BEIJING, Nov.08:(AFP) - The foreign ministers of
China and Japan held their first formal talks in more than two years Saturday,
a day after the Asian powers agreed to reduce tensions over territorial and
historical disputes.
Chinese foreign minister Wang Yi and Japanese
counterpart Fumio Kishida met on the sidelines of the annual Asia-Pacific
Economic Cooperation (APEC) forum, reports in both countries said.
The meeting, the first at such a level since
September 2012, just before ties soured over an escalating territorial dispute,
came after Tokyo and Beijing agreed on a four-point accord to improve their
relationship.
Wang called the agreement "a major
step" in talks with Kishida, Xinhua said. Kishida, meanwhile, said the
talks were meaningful. "This created an important momentum to shift gears
to bring Japan-China relations back to a normal track," he said in remarks
shown on Japanese national broadcaster NHK.
He said he had stressed the importance of a
meeting between Japanese Prime Minister Shinzo Abe and Chinese President Xi
Jinping, Japan's Kyodo news agency reported.
Friday's agreement was widely seen as setting the
stage for a summit between the two leaders on the sidelines of the upcoming
APEC summit in Beijing, though no official announcement had yet been made.

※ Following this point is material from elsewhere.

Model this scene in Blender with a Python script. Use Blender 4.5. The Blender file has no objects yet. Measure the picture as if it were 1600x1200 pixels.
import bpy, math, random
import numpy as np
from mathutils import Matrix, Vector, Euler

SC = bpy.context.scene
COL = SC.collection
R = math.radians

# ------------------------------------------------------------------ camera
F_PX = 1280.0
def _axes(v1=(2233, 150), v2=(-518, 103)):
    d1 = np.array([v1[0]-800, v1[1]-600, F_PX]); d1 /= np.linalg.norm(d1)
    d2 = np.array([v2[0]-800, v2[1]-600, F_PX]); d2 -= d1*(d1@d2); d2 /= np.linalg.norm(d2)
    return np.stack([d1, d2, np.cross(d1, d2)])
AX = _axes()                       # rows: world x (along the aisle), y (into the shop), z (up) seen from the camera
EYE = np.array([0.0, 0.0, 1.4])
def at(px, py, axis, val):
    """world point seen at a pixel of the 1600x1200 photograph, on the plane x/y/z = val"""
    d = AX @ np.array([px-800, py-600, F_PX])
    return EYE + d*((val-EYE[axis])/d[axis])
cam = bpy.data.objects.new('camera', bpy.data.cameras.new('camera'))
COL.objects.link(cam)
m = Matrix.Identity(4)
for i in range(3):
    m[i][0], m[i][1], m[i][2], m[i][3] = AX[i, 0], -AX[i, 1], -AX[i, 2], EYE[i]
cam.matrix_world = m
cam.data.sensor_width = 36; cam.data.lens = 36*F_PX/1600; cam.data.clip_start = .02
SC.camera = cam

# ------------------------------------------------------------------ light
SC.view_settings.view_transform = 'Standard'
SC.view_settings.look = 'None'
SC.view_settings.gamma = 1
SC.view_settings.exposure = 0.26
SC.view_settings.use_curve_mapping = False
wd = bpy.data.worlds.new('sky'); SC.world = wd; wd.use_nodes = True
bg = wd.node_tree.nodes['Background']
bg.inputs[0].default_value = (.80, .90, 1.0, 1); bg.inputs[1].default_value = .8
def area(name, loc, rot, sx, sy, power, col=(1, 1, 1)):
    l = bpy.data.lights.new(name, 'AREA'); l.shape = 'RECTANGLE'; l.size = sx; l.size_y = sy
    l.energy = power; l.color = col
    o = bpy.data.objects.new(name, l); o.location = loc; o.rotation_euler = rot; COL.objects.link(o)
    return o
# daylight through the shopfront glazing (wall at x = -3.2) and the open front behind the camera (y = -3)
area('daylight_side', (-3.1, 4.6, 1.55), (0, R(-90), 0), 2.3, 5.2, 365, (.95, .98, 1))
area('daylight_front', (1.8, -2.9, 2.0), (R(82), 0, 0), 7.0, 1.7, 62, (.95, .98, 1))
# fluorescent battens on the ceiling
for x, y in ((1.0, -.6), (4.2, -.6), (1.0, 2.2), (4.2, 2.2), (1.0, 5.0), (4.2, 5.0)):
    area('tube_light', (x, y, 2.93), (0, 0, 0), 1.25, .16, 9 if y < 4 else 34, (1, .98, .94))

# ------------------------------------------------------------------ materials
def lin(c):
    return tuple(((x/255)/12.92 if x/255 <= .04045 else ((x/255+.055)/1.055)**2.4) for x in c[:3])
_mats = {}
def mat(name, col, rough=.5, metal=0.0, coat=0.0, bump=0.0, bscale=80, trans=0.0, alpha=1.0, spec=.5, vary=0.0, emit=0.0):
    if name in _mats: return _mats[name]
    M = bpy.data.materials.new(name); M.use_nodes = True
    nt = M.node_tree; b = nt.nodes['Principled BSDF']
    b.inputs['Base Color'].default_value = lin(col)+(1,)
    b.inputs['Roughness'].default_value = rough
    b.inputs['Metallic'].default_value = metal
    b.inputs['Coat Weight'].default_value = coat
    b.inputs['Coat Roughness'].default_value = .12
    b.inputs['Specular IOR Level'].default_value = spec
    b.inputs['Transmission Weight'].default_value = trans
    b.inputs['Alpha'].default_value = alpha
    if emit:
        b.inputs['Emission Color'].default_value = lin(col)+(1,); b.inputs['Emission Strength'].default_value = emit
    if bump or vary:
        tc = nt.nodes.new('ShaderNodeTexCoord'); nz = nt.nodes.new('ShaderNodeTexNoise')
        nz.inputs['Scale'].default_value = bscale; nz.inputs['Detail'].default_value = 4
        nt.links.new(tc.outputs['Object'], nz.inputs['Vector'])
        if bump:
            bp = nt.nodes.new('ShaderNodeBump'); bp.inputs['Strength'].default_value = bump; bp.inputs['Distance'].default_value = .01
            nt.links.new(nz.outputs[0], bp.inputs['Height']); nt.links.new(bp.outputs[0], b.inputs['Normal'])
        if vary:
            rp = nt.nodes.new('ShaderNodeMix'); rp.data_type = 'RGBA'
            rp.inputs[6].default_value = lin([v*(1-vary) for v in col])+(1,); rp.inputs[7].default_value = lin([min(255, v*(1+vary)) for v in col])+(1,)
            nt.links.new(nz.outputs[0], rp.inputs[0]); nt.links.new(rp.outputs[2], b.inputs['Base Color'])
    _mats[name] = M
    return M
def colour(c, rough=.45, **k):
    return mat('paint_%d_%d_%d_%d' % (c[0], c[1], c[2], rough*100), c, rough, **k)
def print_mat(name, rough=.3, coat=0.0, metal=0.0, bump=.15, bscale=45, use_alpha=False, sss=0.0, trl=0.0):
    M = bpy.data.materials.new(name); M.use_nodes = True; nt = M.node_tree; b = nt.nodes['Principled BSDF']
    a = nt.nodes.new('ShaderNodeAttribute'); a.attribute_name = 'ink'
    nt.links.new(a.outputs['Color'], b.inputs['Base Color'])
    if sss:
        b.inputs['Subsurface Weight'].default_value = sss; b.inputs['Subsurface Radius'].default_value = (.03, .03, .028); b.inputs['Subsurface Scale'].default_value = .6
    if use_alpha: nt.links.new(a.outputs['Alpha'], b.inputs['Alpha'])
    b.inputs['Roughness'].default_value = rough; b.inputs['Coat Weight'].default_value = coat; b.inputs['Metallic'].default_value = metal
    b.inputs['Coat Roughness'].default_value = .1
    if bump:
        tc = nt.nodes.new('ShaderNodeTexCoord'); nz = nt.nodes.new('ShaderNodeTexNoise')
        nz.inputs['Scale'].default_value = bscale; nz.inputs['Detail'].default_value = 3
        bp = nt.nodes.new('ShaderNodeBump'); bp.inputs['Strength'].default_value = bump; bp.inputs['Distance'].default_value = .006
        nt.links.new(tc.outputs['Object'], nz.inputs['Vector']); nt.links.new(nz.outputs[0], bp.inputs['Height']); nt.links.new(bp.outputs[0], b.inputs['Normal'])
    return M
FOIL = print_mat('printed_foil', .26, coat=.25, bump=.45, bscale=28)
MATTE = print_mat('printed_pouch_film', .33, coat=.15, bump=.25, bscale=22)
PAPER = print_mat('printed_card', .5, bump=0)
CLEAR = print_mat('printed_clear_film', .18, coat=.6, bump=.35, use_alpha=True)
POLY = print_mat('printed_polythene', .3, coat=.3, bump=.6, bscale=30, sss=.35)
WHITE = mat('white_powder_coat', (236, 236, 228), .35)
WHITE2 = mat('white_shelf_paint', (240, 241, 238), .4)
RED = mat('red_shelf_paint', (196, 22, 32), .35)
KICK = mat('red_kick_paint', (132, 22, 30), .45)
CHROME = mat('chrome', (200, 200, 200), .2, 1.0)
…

The neighbours have not held a summit since
December 2011 when then prime Minister Yoshihiko Noda visited Beijing. Wang and
Kishida only held informal meetings in August on the sidelines of a regional
gathering in Myanmar, and during the UN General Assembly in New York in
September.
US Secretary of State John Kerry, speaking to
reporters, welcomed the Asian powers' Friday deal."We think that any steps
that the two countries can take to improve the relationship and reduce the tensions
is helpful not just to those two countries but it's helpful to the
region," Kerry said.
- Sovereignty dispute? -
Relations between the world's second- and third-largest economies have
plunged in the face of rows over disputed islands in the East China Sea and
Japan's 20th-century aggression against China.
A key point of contention is that Tokyo has long
refused to formally acknowledge that there is a sovereignty dispute over the
islands, which it controls and calls the Senkakus, but which are claimed by
Beijing as the Diaoyus.
The Chinese statement Friday said the two
"acknowledged that different positions exist between them regarding the
tensions" over the islands, while the Japanese text said they
"recognised that they had different views as to the emergence of tense
situations".
Each used only their own name for the outcrops
but both said they would set up a "crisis management mechanism" to
keep the situation at bay.
Visits by Japanese politicians including Abe to
Tokyo's Yasukuni shrine, which honours Japan's war dead including convicted war
criminals, are another issue, and the statements said they would make efforts
to "overcome political difficulties" rooted in historical issues.
An editorial Saturday in China's nationalistic
Global Times tabloid Saturday, which is controlled by the Communist Party, said
the agreement amounted to Tokyo "admitting that the disputes over the
Diaoyu Islands' sovereignty have become the new reality". But Friday's
statements were carefully worded, and Japanese media insisted that they did not
amount to a recognition of a dispute over the islands. The conservative Yomiuri
Shimbun paper argued that Tokyo's reference to "different views" did
"not impair Japan's position so far that 'there is no territorial
dispute'". It quoted an anonymous "foreign ministry executive"
as saying: "The Japanese side has not made any concession on
territory."
- Security ally -
Speaking to reporters before meeting Kishida,
Wang suggested that any summit depended on Japan's actions regarding the
agreement. "We hope that the Japanese side could seriously treat this
consensus, implement it faithfully and honour its commitment and create the
necessary and favourable atmosphere for a meeting between the two
leaders," he said.
The long simmering tensions between the two
nations erupted two years ago when the Japanese government purchased from
private owners the islets in the chain it did not already own, prompting
vehement protests by Beijing and anti-Japanese demonstrations in China.
Increased patrols by ships and aircraft from the
two sides in the seas and skies around the rocky islets have raised fears of
armed clashes between the two powers. Kerry cautioned that the two sides have
plenty of work cut out for them to make the deal work.
"It's the outline of steps that now need to
be taken in order to really define how certain tensions are going to really be
resolved," Kerry said. The US is Japan's key security ally and treaty
bound to defend it in case of attack.